If Fyodor Dostoevsky wrote in The Brothers Karamazov that “God and the Devil are fighting and the battlefield is the heart of each man,” today we could paraphrase the Russian author: the far right and progressivism are in constant conflict across the globe and the battlefield is each person’s mind. Figures such as Donald Trump, Jair Bolsonaro and Javier Milei dominate the political landscape, yet they are increasingly countered from the left by figures like Zohran Mamdani, Bernie Sanders, Jean-Luc Mélenchon, or the leaders of Die Linke in Germany.
In the middle, traditional parties are creaking and disruptive figures are emerging inside and outside the established structures, each playing by their own rules. In Argentina, perhaps the clearest national example is Juan Grabois who, burdened by Kirchnerism, was crushed politically; and at the local level, Juan Monteverde in Rosario. Milei himself has reacted to this phenomenon: on his most recent trip to the United States, in Miami, he referred to the so-called “Riesgo Kuka” or “risk of socialism,” targeting Mamdani in particular, whom he accused of being a wolf in sheep’s clothing.
In the United Kingdom, a kind of ‘English Mamdani’ has emerged: a figure as atypical as he is striking and compelling, seeking to respond to the same problems as Mamdani with similar solutions: low wages, drawing attention to precarious work, high-living costs and housing problems, which can be addressed through taxing the rich, along with environmental concern for climate change.
Zack Polanski – an environmental activist, gay, vegan and former actor – may appear to be a sort of woke caricature invented by the far right, but he is gaining traction among young voters and is now making the UK’s Labour Party anxious. At this very moment, the ruling party sees Nigel Farage’s far right advancing – it now also sees its support trimmed by Polanski. Why is this growth from two new parties – one far-right and one “ecosocialist” – shaking the world’s oldest two-party system?
At heart, many Britons – particularly those in the industrial North, in Wales, in the Midlands and across much of Scotland – feel that quality of life never returned to pre-Thatcher levels. And this is not abstract: it is reflected in concrete indicators that have accumulated since the 1980s. Margaret Thatcher closed mines, steelworks, shipyards and entire industrial ecosystems.

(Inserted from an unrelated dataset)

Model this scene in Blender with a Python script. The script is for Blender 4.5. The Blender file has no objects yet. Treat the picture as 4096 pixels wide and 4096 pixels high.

The official story was that the country was being “modernised,” but in practice those regions never again produced high-quality employment. Tony Blair, far from reversing it, merely managed the situation with palliative measures. For those communities, the idea of “living well” (stable wages, strong unions, affordable housing, reliable public services) died in that era. The English industrial North mirrors the American Rust Belt, that abandoned industry that propelled Trump to power, despite his industrial policy being the opposite of Milei’s or Thatcher’s.